Accretion onto disk galaxies via hot and rotating CGM inflows

Observed accretion rates onto the Milky-Way and other local spirals fall short of that required to sustain star formation for cosmological timescales. A potential avenue for this unseen accretion is an inflow in the volume-filling hot phase ($\sim10^6$ K) of the circumgalactic medium (CGM), as suggested by some cosmological simulations. We derive an approximate axisymmetric analytic solution of such hot CGM accretion flows, and validate it with hydrodynamic simulations. We show that a hot inflow spins up as it approaches the galaxy, while remaining hot, subsonic and quasi-spherical. At the radius of angular momentum support ($\approx15$ kpc for the Milky-Way) the hot flow flattens into a disk geometry and then cools from $\sim10^6$ K to $\sim10^4$ K at the disk-halo interface.
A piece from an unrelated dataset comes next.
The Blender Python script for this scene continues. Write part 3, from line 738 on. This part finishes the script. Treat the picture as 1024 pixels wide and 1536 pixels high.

Cooling affects all hot gas, rather than just a subset of individual gas clouds, implying that accretion via hot inflows does not rely on local thermal instability in contrast with 'precipitation' models for galaxy accretion. Prior to cooling and accretion the inflow completes $\sim t_{\rm cool}/t_{\rm ff}$ radians of rotation, where $t_{\rm cool}/t_{\rm ff}$ is the cooling time to free-fall time ratio in hot gas immediately outside the galaxy. The ratio $t_{\rm cool}/t_{\rm ff}$ may thus govern the development of turbulence and enhancement of magnetic fields in gas accreting onto low-redshift spirals. We argue that accretion via hot inflows can explain the observed truncation of nearby thin stellar disks at $\approx4$ disk radii. We also show that if rotating hot inflows are common in Milky-Way size disk galaxies, as predicted, then signatures should be observable with X-ray telescopes, kinetic SZ measurements, and FRB surveys.